- **What you should do**
Pull out every line with the word "push" from the entries below.

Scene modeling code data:
╭──
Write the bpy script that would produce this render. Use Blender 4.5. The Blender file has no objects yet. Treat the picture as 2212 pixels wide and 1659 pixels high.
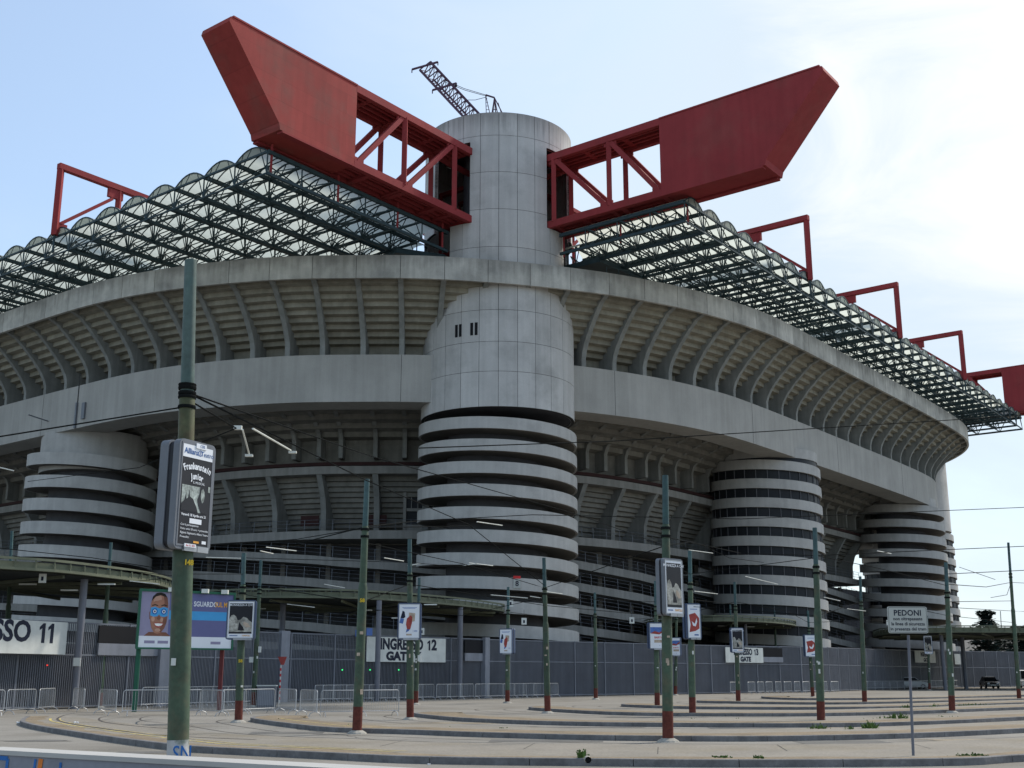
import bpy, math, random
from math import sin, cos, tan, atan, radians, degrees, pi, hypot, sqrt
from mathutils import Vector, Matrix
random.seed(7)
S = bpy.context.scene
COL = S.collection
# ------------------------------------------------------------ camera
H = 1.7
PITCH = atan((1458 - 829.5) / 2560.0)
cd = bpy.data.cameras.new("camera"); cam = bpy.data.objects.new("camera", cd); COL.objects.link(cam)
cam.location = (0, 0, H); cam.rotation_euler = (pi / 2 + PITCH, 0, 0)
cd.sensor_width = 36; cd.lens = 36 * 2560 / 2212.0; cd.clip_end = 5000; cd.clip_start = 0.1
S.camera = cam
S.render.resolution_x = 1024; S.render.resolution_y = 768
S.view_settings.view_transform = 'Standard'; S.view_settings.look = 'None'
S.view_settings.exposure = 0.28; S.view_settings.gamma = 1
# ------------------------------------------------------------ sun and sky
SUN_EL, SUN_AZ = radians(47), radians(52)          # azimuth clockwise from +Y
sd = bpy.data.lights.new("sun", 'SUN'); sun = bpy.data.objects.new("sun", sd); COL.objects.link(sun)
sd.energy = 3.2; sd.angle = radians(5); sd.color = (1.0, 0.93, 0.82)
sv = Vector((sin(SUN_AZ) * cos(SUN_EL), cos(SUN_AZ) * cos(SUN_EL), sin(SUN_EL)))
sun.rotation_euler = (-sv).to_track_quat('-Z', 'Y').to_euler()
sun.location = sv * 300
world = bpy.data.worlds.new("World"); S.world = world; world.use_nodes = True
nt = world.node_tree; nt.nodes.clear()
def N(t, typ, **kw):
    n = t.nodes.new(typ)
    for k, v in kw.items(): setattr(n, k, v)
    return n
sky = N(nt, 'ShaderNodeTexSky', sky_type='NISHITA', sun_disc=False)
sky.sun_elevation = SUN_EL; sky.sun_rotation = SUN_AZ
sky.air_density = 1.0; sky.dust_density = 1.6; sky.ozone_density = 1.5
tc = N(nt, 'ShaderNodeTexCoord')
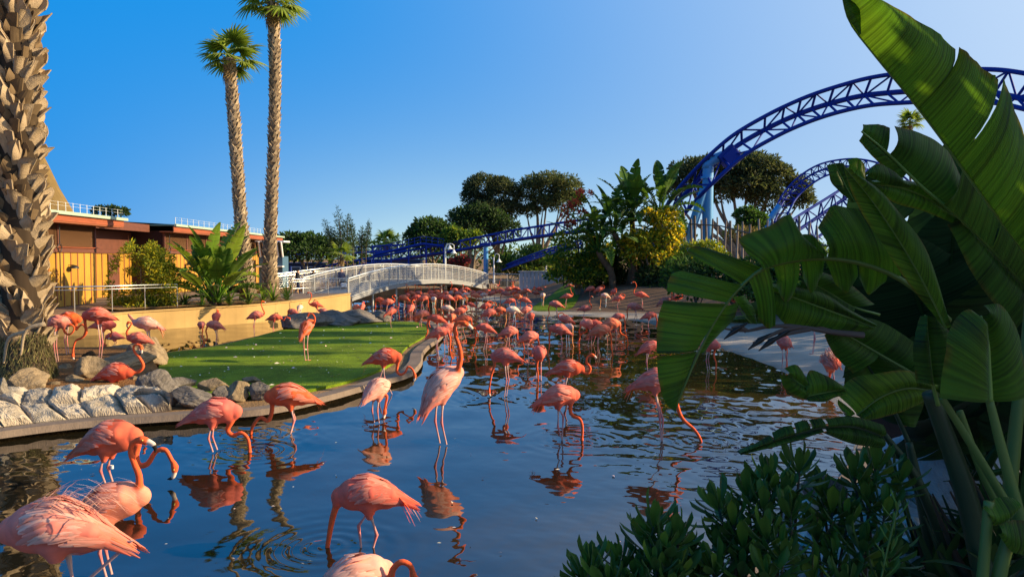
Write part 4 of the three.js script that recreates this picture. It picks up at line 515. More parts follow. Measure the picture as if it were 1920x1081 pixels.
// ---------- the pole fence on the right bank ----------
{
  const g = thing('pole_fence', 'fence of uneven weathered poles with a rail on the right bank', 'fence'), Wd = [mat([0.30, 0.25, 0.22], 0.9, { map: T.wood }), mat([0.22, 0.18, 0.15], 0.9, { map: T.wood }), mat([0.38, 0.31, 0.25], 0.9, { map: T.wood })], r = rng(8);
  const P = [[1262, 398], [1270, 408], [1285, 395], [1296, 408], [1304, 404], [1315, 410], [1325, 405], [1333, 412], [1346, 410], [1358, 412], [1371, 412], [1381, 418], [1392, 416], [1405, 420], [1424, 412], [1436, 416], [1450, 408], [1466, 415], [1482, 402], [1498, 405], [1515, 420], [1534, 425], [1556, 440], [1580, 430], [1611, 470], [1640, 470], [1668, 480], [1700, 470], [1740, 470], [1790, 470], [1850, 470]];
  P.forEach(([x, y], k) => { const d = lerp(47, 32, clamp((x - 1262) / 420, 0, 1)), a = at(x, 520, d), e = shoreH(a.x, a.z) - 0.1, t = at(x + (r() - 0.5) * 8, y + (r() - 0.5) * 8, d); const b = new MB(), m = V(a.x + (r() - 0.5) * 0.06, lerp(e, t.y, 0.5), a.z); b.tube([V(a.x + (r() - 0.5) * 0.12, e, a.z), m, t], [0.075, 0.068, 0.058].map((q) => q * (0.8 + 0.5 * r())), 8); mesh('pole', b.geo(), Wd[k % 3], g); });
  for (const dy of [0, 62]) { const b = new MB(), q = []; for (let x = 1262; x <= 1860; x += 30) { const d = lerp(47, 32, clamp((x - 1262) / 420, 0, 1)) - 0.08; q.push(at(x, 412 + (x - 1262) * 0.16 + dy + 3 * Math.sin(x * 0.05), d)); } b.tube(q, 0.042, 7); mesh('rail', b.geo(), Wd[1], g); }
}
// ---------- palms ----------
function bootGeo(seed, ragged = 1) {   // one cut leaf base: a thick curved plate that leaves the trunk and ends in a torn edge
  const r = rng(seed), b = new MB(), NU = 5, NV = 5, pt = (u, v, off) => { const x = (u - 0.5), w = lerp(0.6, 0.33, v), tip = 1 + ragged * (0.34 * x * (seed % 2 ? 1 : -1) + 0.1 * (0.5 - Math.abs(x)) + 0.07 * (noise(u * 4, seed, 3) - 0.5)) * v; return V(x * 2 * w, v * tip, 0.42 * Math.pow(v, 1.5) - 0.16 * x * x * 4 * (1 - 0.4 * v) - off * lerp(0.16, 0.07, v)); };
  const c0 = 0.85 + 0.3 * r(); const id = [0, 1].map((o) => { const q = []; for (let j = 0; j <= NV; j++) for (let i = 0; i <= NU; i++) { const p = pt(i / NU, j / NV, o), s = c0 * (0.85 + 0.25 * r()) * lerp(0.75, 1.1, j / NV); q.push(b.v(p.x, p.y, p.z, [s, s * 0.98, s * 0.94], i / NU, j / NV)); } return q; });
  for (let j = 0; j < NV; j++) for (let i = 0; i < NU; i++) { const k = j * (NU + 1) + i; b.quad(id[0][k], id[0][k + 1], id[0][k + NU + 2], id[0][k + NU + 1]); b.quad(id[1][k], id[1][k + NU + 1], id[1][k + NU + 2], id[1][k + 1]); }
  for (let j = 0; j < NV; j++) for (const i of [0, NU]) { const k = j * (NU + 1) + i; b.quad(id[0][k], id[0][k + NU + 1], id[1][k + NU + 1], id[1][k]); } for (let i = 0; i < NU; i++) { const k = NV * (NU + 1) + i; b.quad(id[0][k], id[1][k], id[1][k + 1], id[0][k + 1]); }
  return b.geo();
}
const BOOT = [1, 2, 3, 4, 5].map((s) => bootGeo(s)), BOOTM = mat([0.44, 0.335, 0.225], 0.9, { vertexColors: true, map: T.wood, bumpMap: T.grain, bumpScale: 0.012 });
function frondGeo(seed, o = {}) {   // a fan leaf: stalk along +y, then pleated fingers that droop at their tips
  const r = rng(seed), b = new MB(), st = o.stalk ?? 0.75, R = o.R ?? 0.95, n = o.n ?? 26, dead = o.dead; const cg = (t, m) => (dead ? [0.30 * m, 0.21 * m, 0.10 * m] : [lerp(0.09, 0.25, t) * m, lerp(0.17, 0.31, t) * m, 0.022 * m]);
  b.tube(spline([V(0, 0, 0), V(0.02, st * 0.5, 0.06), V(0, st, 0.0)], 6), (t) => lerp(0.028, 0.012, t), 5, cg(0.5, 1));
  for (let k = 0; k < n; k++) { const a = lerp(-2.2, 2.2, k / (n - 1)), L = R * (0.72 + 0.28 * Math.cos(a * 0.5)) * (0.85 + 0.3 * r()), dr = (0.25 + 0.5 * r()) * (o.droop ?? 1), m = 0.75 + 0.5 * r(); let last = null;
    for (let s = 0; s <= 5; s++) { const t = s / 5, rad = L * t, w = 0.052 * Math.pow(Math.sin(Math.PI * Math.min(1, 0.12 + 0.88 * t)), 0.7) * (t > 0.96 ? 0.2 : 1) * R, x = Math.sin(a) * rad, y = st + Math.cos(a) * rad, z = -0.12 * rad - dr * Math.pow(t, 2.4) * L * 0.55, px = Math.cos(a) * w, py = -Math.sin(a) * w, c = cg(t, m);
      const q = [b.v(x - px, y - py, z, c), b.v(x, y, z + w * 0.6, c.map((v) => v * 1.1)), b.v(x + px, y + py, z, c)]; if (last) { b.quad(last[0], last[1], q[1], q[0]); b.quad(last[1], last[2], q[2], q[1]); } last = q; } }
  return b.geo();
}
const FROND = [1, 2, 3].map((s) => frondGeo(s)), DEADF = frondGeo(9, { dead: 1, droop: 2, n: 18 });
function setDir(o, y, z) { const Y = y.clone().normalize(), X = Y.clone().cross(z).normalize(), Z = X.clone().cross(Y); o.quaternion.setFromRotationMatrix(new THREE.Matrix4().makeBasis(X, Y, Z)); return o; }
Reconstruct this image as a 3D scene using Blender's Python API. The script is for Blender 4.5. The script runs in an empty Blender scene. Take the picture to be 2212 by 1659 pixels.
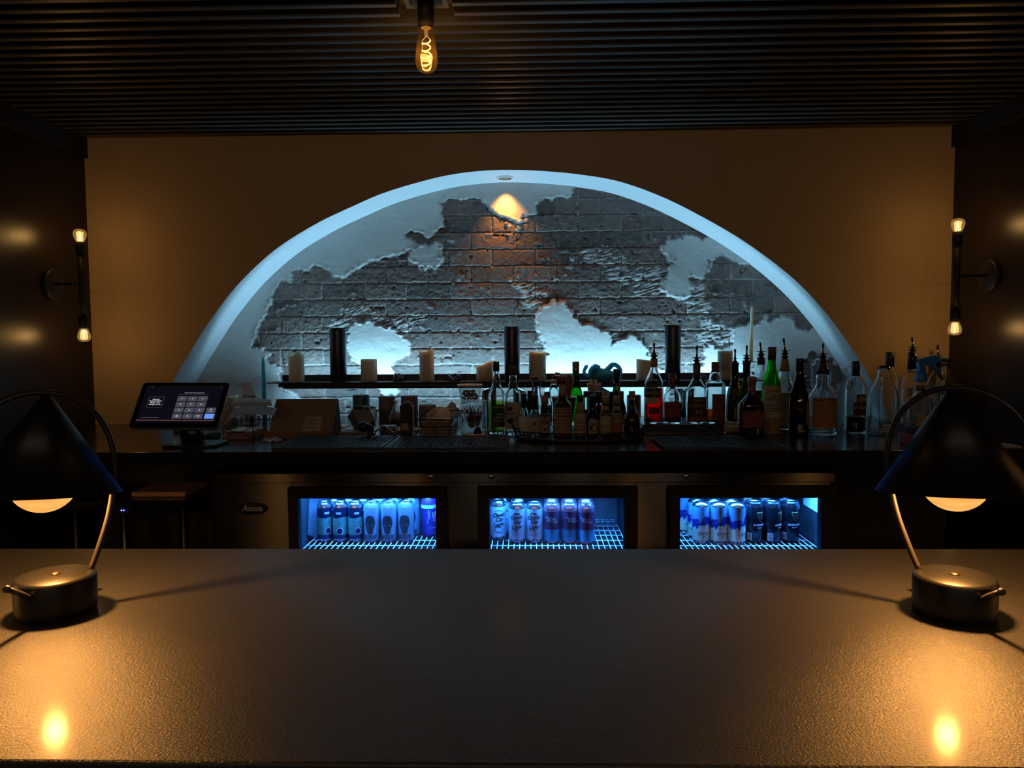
╰──
- **Answer for this exercise**
  for (const dy of [0, 62]) { const b = new MB(), q = []; for (let x = 1262; x <= 1860; x += 30) { const d = lerp(47, 32, clamp((x - 1262) / 420, 0, 1)) - 0.08; q.push(at(x, 412 + (x - 1262) * 0.16 + dy + 3 * Math.sin(x * 0.05), d)); } b.tube(q, 0.042, 7); mesh('rail', b.geo(), Wd[1], g); }
  const c0 = 0.85 + 0.3 * r(); const id = [0, 1].map((o) => { const q = []; for (let j = 0; j <= NV; j++) for (let i = 0; i <= NU; i++) { const p = pt(i / NU, j / NV, o), s = c0 * (0.85 + 0.25 * r()) * lerp(0.75, 1.1, j / NV); q.push(b.v(p.x, p.y, p.z, [s, s * 0.98, s * 0.94], i / NU, j / NV)); } return q; });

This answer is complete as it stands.